The survey shows that 34.5% / 37.9% of organizations are leveraging business architecture for Mergers / Acquisitions to some extent, while another 20.7% are planning to. Still, over 40% are not planning to leverage business architecture for Mergers / Acquisitions at this time (which may in some cases may simply be because M&A is not relevant to the organization).
Fewer organizations are using or planning to use business architecture for Divestitures (which again may in many cases be due to a lack of relevance). The survey shows that 20.7% of organizations are leveraging business architecture for Divestitures to some extent while another 17.2% are planning to.

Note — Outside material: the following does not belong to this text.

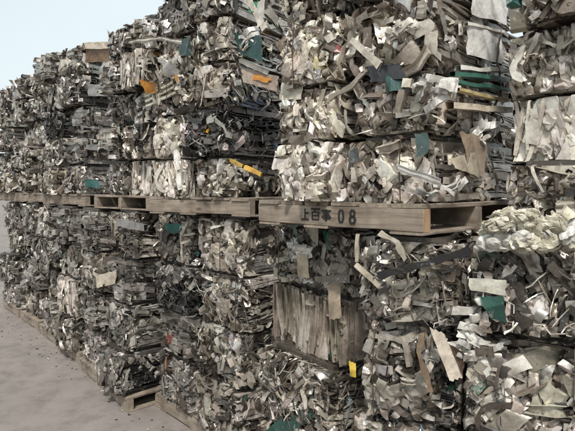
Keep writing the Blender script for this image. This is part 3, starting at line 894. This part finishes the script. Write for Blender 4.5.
for i, (a0_, a1_) in enumerate([((146, 106), (176, 92)), ((145, 101), (174, 87)), ((146, 96), (173, 82))]):
    sp_strip(P2, (1, 2), [(*a0_, .05), (*a1_, .05)], .028, .014, (.70, .68, .60, 0), 'ribbed_rail', prof='rib', amp=.001)
sp_panel(P2, (1, 2), [(143, 81, .14), (158, 83, .14), (156, 92, .14), (145, 93, .14)], ORANGE, 'orange_panel', 'bright orange panel')
sp_strip(P2, (1, 2), [(175, 76, .04), (178, 84, .04)], .02, .01, ORANGE, 'orange_strip')
sp_panel(P2, (1, 2), [(164, 58, .03), (174, 66, .04), (175, 80, .04), (166, 76, .03)], (.34, .33, .32, 0), 'bent_sheet')
sp_strip(P2, (1, 0), [(176, 150, .03), (181, 190, .03)], .05, .02, WHITE, 'long_strip')

# -- raised stack above the fork gaps and the one beyond
sp_panel(P4, (0, 4), [(86, 48, .01), (112, 48, .01), (112, 62, .01), (86, 62, .01)], (.26, .17, .11, 0), 'brown_panel', 'brown box-like end panel', face=E, amp=.004)
sp_strip(P4, (0, 4), [(84, 46, .02), (118, 45, .02)], .07, .03, (.66, .58, .48, 0), 'cream_strip', face=E)
sp_panel(P4, (0, 3), [(88, 84, .01), (116, 85, .01), (116, 96, .01), (88, 96, .01)], (.46, .46, .45, .2), 'grey_panel', 'flat grey panel', face=E, amp=.003)
sp_strip(P4, (0, 1), [(85, 147, .02), (120, 148, .02)], .06, .04, (.46, .46, .47, .4), 'grey_strip', face=E)
sp_panel(P4, (0, 0), [(86, 180, .02), (99, 180, .02), (99, 187, .02), (86, 187, .02)], (.03, .11, .10, 0), 'green_sheet', 'dark green sheet', face=E)

# -- lower stack at the right
sp_strip(L0, (1, 3), [(379, 277, .17), (420, 265, .19), (470, 250, .16)], .032, .02, BLACK, 'dark_bar', 'long black bar laid diagonally', amp=.001)
sp_strip(L0, (1, 3), [(358, 234, .13), (357, 262, .13)], .016, .016, CREAM, 'upright_tube')
sp_strip(L0, (1, 3), [(356, 264, .14), (380, 286, .15)], .02, .014, (.62, .56, .46, 0), 'diagonal_tube')
sp_strip(L0, (1, 3), [(377, 246, .05), (374, 272, .05)], .014, .014, CREAM, 'upright_tube')
sp_strip(L0, (1, 3), [(380, 233, .04), (398, 243, .05), (405, 260, .04)], .022, .016, (.60, .55, .47, 0), 'folded_channel')
sp_panel(L0, (1, 3), [(432, 260, .02), (458, 262, .03), (455, 282, .04), (440, 280, .03)], (.22, .16, .11, 0), 'brown_sheet', 'dark brown sheet')
sp_panel(L0, (0, 3), [(480, 298, .15), (504, 296, .15), (506, 324, .14), (490, 318, .14)], (.02, .085, .065, 0), 'green_sheet', 'green sheet with pale scratches')
sp_panel(L0, (0, 3), [(468, 278, .17), (506, 280, .17), (506, 296, .15), (470, 290, .15)], (.72, .70, .60, 0), 'cream_panel', 'cream panel above green sheet', amp=.003)
sp_panel(L0, (0, 3), [(480, 250, .04), (500, 252, .05), (500, 268, .04), (482, 268, .04)], (.13, .17, .15, 0), 'green_sheet')
sp_panel(L0, (1, 2), [(430, 328, .17), (444, 334, .18), (462, 378, .15), (450, 382, .15)], (.64, .57, .47, 0), 'tilted_board', 'tilted beige board', amp=.002, th=.008)
sp_strip(L0, (1, 2), [(422, 334, .13), (419, 352, .15), (431, 392, .14)], .022, .01, (.26, .19, .13, 0), 'brown_board', 'thin bent brown board')
sp_panel(L0, (0, 2), [(446, 342, .02), (466, 352, .03), (463, 378, .03), (450, 366, .02)], (.16, .11, .08, 0), 'brown_sheet')
sp_panel(L0, (1, 2), [(350, 363, .12), (356, 364, .12), (356, 377, .12), (350, 376, .12)], (.60, .42, .05, 0), 'yellow_scrap', 'small yellow scrap')
for qd in ([(455, 312, .06), (474, 308, .08), (486, 334, .08), (466, 338, .06)], [(462, 334, .06), (482, 338, .07), (478, 364, .06), (460, 356, .05)], [(478, 340, .07), (496, 346, .08), (490, 368, .07), (478, 364, .06)]):
    sp_cluster(L0, (0, 2), qd, (.66, .64, .59, 0), n=5, scale=1.25)
sp_cluster(L0, (1, 2), [(380, 384, .05), (428, 370, .05), (430, 384, .05), (384, 398, .05)], (.60, .56, .48, 0), n=4, scale=1.6)

# -- narrow lower stack
sp_panel(L1, (0, 3), [(304, 222, .03), (327, 226, .04), (318, 246, .04), (306, 240, .03)], (.52, .47, .38, 0), 'buff_flap', 'buff folded flap')
sp_panel(L1, (0, 3), [(291, 224, .02), (299, 226, .03), (300, 246, .02), (294, 242, .02)], (.03, .13, .09, 0), 'green_sheet', 'dark green sheet')
sp_panel(L1, (0, 3), [(324, 230, .02), (330, 232, .03), (329, 250, .02), (324, 250, .02)], (.03, .13, .10, 0), 'green_strip')
sp_panel(L1, (0, 3), [(297, 254, .05), (307, 254, .05), (309, 278, .05), (298, 277, .05)], (.50, .42, .30, 0), 'tan_board', 'small tan upright board', amp=.002)
sp_cluster(L1, (0, 3), [(285, 242, .04), (312, 244, .06), (314, 262, .05), (290, 260, .04)], (.70, .68, .63, 0))
sp_strip(L1, (0, 3), [(317, 279, .05), (352, 279, .05)], .034, .03, (.13, .12, .11, 0), 'dark_box_tube', 'dark hollow box tube')
sp_panel(L1, (0, 0 + 1), [(300, 403, .15), (318, 414, .16), (282, 440, .16), (262, 434, .14)], (.02, .085, .07, 0), 'green_sheet', 'large torn green sheet', amp=.006)
sp_panel(L1, (0, 2), [(328, 284, .03), (340, 286, .03), (341, 318, .03), (329, 320, .03)], (.42, .34, .25, 0), 'tan_board', amp=.003)
# -- ground-level stacks further left
sp_strip(G1, (1, 3), [(182, 262, .03), (181, 236, .03), (196, 233, .03)], .018, .012, (.66, .63, .56, 0), 'bent_rail')
sp_panel(G1, (1, 3), [(167, 222, .03), (178, 226, .03), (176, 234, .03), (168, 232, .03)], (.02, .15, .12, 0), 'green_scrap', 'small green scrap')
sp_strip(G2, (0, 3), [(118, 222, .03), (146, 228, .03)], .06, .03, (.42, .42, .43, .3), 'grey_bundle', 'flattened grey channel')
sp_panel(ST['G3'], (0, 2), [(96, 276, .04), (116, 270, .05), (114, 284, .04), (98, 288, .04)], (.66, .58, .46, 0), 'buff_flap', 'cream folded flap', amp=.008)

# loose pale wads lying on the right-hand lower stack, in front of the pallet opening
r = bpy.data.objects.new('scrap_heap', None); COL.objects.link(r)
hp = EYE + ray(508, 243) / F * 1.66
r.location = tuple(hp); r.rotation_euler = (0, 0, L0['rz'])
r['label'] = 'creamy crumpled sheeting heaped beside the dark opening of pallet 08'; r['category'] = 'scrap sheeting'
hp_spots = [(x + U(-.012, .012), U(-.02, .03), z_ + U(-.01, .01)) for z_, xs in ((.0, (-.06, -.02, .02, .06, .11, .16, .21)), (.03, (-.05, -.01, .04, .09, .14, .19)), (.06, (-.04, .01, .07, .13, .18)), (.085, (-.02, .05, .15)))
            for x in xs]
for i, p in enumerate(hp_spots):
    tc = [(.52, .49, .38, 0), (.58, .56, .52, 0), (.48, .45, .36, 0), (.62, .61, .57, 0)][int(U(0, 4))]
    a = Acc()
    if i % 3 == 2:
        v, q, sm = MK['hair'](1, V3([p]), frames(1, (0, -1, 0), (0, 0, 1), U(.3, 2.6, 1), .3), 1.2)
        a.add(v, q, V3([tc]), sm); P = v; nm = 'folded_channel'
    else:
        nu, nv = 30, 40
        u_ = np.linspace(.05, math.pi - .05, nu); v_ = np.arange(nv) * 2 * math.pi / nv
        uu, vv = np.meshgrid(u_, v_, indexing='ij')
        dd = np.stack([np.sin(uu) * np.cos(vv), np.sin(uu) * np.sin(vv), np.cos(uu)], 2).reshape(1, -1, 3)
        ax_ = RNG.normal(size=3); ax_ /= np.linalg.norm(ax_); tw = (dd[0] @ ax_)[None]
        P = dd * V3([.042, .034, .027]) * U(.8, 1.15, (1, 1, 3)) * (1 + .30 * np.abs(np.sin(tw * 5 + U(0, 6))) - .15)[..., None]   # pulled folds
        P = crumple(P, .0065, .035, 4); P = crumple(P, .0018, .012, 3) + V3(p)
        a.add(P, grid_quads(nu, nv, True), V3([tc]), False); nm = 'crumpled_sheet'
    a.build(nm, M_SCRAP, r, loc=tuple(P[0].mean(0)))

# ------------------------------------------------------------------ stencilled writing on pallet 08
def ink(S, strokes, name, label, parent):
    V, F = [], []
    for pts, wd in strokes:
        n = len(pts)
        for i, (x, z_) in enumerate(pts):
            a_ = pts[max(i - 1, 0)]; b_ = pts[min(i + 1, n - 1)]
            tx, tz = b_[0] - a_[0], b_[1] - a_[1]; l = math.hypot(tx, tz) or 1
            nx, nz = -tz / l * wd / 2, tx / l * wd / 2
            kk = len(V)
            V += [(x - nx, -.0035, z_ - nz), (x + nx, -.0035, z_ + nz), (x + nx, .001, z_ + nz), (x - nx, .001, z_ - nz)]
            if i:
                for j in range(4): F.append((kk - 4 + j, kk - 4 + (j + 1) % 4, kk + (j + 1) % 4, kk + j))
        s0 = len(V) - 4 * n
        F.append((s0, s0 + 1, s0 + 2, s0 + 3)); F.append((len(V) - 1, len(V) - 2, len(V) - 3, len(V) - 4))
    o = mesh_obj(name, V, F, M_INK, parent)
    if label: o['label'] = label
    return o


def glyph(x0, x1, strokes, z0=.032, z1=.092, wd=.0055):
    return [([(x0 + (x1 - x0) * a, z0 + (z1 - z0) * b_) for a, b_ in pts], w_ * wd) for pts, w_ in strokes]


def lx(px):   # picture column -> local x on the stencilled stringer
    p = hit(P1, px, 204); return -float((p[:2] - P1['N']) @ P1['u'])


SHANG = [([(.5, 1), (.5, .02)], 1.2), ([(.52, .6), (.95, .6)], 1.3), ([(0, 0), (1, 0)], 1.6)]
BAI = [([(0, 1), (1, 1)], 1.8), ([(.5, .98), (.36, .74)], 1), ([(.12, .72), (.12, 0)], 1.1), ([(.12, .72), (.88, .72)], 1.1), ([(.88, .72), (.88, 0)], 1.1), ([(.2, .40), (.8, .40)], 1), ([(.14, .04), (.86, .04)], 1.1)]
SHI = [([(0, .92), (1, .92)], 1.3), ([(.2, .80), (.8, .80), (.8, .64), (.2, .64), (.2, .80)], .8), ([(.15, .50), (.88, .50), (.88, .20)], 1.0), ([(0, .36), (1, .36)], 1.2), ([(.15, .20), (.88, .20)], 1.0), ([(.5, 1.04), (.5, .0), (.36, .03)], 1.7)]


def ell(cx, cz, rx, rz, a0_, a1_, n=12): return [(cx + rx * math.sin(math.radians(a)), cz + rz * math.cos(math.radians(a))) for a in np.linspace(a0_, a1_, n)]


ZERO = [(ell(.5, .5, .40, .5, 10, 170), 2.0), (ell(.5, .5, .40, .5, 190, 350), 2.0)]
EIGHT = [(ell(.5, .76, .32, .24, 8, 172), 1.8), (ell(.5, .76, .32, .24, 188, 352), 1.8), (ell(.5, .27, .40, .27, 8, 172), 2.0), (ell(.5, .27, .40, .27, 188, 352), 2.0)]
strk = glyph(lx(301.5), lx(309), SHANG, .036, .086) + glyph(lx(311.5), lx(320), BAI, .036, .086) + glyph(lx(322), lx(331.5), SHI, .034, .084)
ink(P1, strk, 'stencilled_writing', 'black stencilled Chinese characters', P1['pallet'])
ink(P1, glyph(lx(338.8), lx(344.2), ZERO, .030, .088), 'stencilled_digit', 'stencilled black 0', P1['pallet'])
ink(P1, glyph(lx(349.6), lx(356), EIGHT, .030, .088), 'stencilled_digit', 'stencilled black 8', P1['pallet'])

# ------------------------------------------------------------------ ground
me = bpy.data.meshes.new('ground')
gs = 400
me.from_pydata([(-gs, -gs, 0), (gs, -gs, 0), (gs, gs, 0), (-gs, gs, 0)], [], [(0, 1, 2, 3)])
me.materials.append(ground_material())
go = bpy.data.objects.new('ground', me); COL.objects.link(go); go['kind'] = 'structure'
a = Acc()
n = 120
tt = U(-.3, 7.5, n)
base = V3([-.36, 2.98])[None] + tt[:, None] * V3([-.68, .73]) - np.abs(RNG.normal(size=n))[:, None] * .14 * V3([.73, .68])
pos = np.concatenate([base, np.full((n, 1), .006)], 1)
v, q, sm = mk_sheet(n, pos, frames(n, (0, 0, 1), (1, 0, 0), U(0, 6, n), .2), .32, g=5)
v[..., 2] = np.abs(v[..., 2]) + .001
a.add(v, q, tints(n, 'mix') * V3([.6, .6, .6, 1]), False)
o = a.build('scrap_litter', M_SCRAP); o['kind'] = 'stuff'
o['label'] = 'tiny metal flakes littering the concrete along the pallets'

for o in bpy.data.objects:
    if o.get('label') and not o.parent:
        LABELS.setdefault(o['label'], []).append(o.name)
        if len(o['label'].split()) > 16: print('LONG', o['label'])
for l, v in list(LABELS.items()):
    if len(v) > 1: print('DUP', l, v)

Still, 62.1% are not planning to leverage business architecture for Divestitures at this time.
Selected comments from respondents are below:
- “We don’t plan to merge, but grow by organic and inorganic acquisition. Business architecture is our transformation framework for both organic and inorganic growth.”
- “We use a portion of the Capability Catalog to drive discussion and assessments.”
- “We leverage it to assess and identify mutual capabilities as well as for a software rationalization exercise during integration.”
- “Though business architecture is being used to plan out an acquisition, it is being used bare minimum.”
- “My organization leverages business architecture POST any acquisitions or divestitures in order to assess impacts and identify operational efficiencies and risks. We are not at the table "prior-to" or "when" the decisions are being made.”